A municipal ban on handling and storing coal at the proposed Oakland Bulk and Oversized Terminal does not violate the Commerce Clause and should be upheld, California Attorney General Xavier Becerra said.

Becerra filed an amicus brief Dec. 8 on behalf of the city of Oakland, which is being sued by the terminal developer. Oakland Bulk and Oversized Terminal's, or OBOT's, lawsuit claims the ban violates the Commerce Clause of the U.S. Constitution as well as federal laws that grant the power to regulate rail transportation to federal agencies, not state or local governments.

The Oakland City Council voted unanimously in June 2016 to prohibit coal at the terminal, a multicommodity port planned for the site of the former Oakland Army Base in California, citing potential health and environmental risks.

"The ordinance is a proper exercise of Oakland’s police powers and is not pre-empted by federal law or barred by the Constitution," Becerra wrote. "It is the city's response to the plight of its residents who will be subject to significant additional pollution from coal and who are currently already unfairly burdened by industrial pollution."

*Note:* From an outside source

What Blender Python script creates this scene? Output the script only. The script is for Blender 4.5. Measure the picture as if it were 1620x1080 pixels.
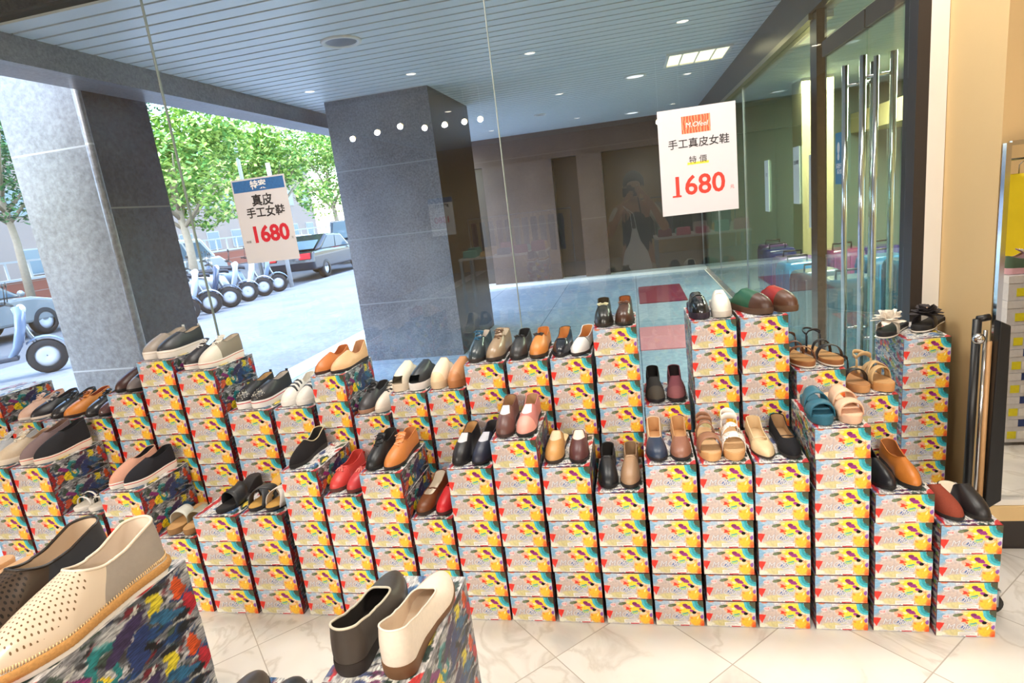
import bpy, math, random, colorsys
import numpy as np
from mathutils import Vector, Matrix
PI = math.pi
random.seed(7)
SC = bpy.context.scene
COL = SC.collection
for o in list(bpy.data.objects): bpy.data.objects.remove(o)

# ------------------------------------------------------------------ camera
H = 1.5
cd = bpy.data.cameras.new('camera'); cd.sensor_width = 36.0; cd.lens = 946 / 1620 * 36; cd.clip_start = .02; cd.clip_end = 300
cam = bpy.data.objects.new('camera', cd); COL.objects.link(cam)
_r = (0.97531886, 0.18734614, -0.11685264); _u = (0.07018753, 0.23871524, 0.96854981); _b = (0.20934858, -0.9528465, 0.21967412)
cam.matrix_world = Matrix(((_r[0], _u[0], _b[0], 0), (_r[1], _u[1], _b[1], 0), (_r[2], _u[2], _b[2], H), (0, 0, 0, 1)))
SC.camera = cam
# ------------------------------------------------------------------ look
SC.view_settings.view_transform = 'Standard'; SC.view_settings.look = 'None'
SC.view_settings.gamma = 1; SC.view_settings.use_curve_mapping = False
SC.view_settings.exposure = 0.0
try:
    SC.cycles.max_bounces = 8; SC.cycles.transparent_max_bounces = 24; SC.cycles.caustics_reflective = False; SC.cycles.caustics_refractive = False
    SC.cycles.sample_clamp_indirect = 4.0
except Exception: pass
# ------------------------------------------------------------------ sky and sun
W = bpy.data.worlds.new('sky'); SC.world = W; W.use_nodes = True
wn = W.node_tree; wn.nodes.clear()
sky = wn.nodes.new('ShaderNodeTexSky'); sky.sky_type = 'NISHITA'; sky.sun_disc = False
sky.sun_elevation = math.radians(62); sky.sun_rotation = math.radians(200); sky.air_density = 1.2; sky.dust_density = 1.5
bg = wn.nodes.new('ShaderNodeBackground'); bg.inputs[1].default_value = 1.5
wo = wn.nodes.new('ShaderNodeOutputWorld')
wn.links.new(sky.outputs[0], bg.inputs[0]); wn.links.new(bg.outputs[0], wo.inputs[0])
sl = bpy.data.lights.new('sun', 'SUN'); sl.energy = 2.6; sl.angle = .009; sl.color = (1, .97, .92)
so = bpy.data.objects.new('sun', sl); COL.objects.link(so)
so.rotation_euler = Vector((.20, .22, -1)).to_track_quat('-Z', 'Y').to_euler()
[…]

Becerra argued that the ban does not violate the Commerce Clause because it applies only to Oakland, not to other jurisdictions; it does not discriminate against outside interests in favor of competing local interests; and it does not unduly burden interstate commerce. Addressing the terminal's claim that the ban improperly usurps federal authority, he wrote that since OBOT is not a rail carrier, it does not fall under the jurisdiction of the Surface Transportation Board and can be regulated by state and local governments.

He also cited case law where state laws protecting public health and safety were upheld as long as they did not unreasonably interfere with rail transportation and said the same standard applies in this case.

A spokesman for Phil Tagami, president and CEO of California Capital and Investment Group, a corporate member of OBOT that is leading the development of the port, earlier told S&P Global Market Intelligence that Tagami would no longer comment on the pending litigation.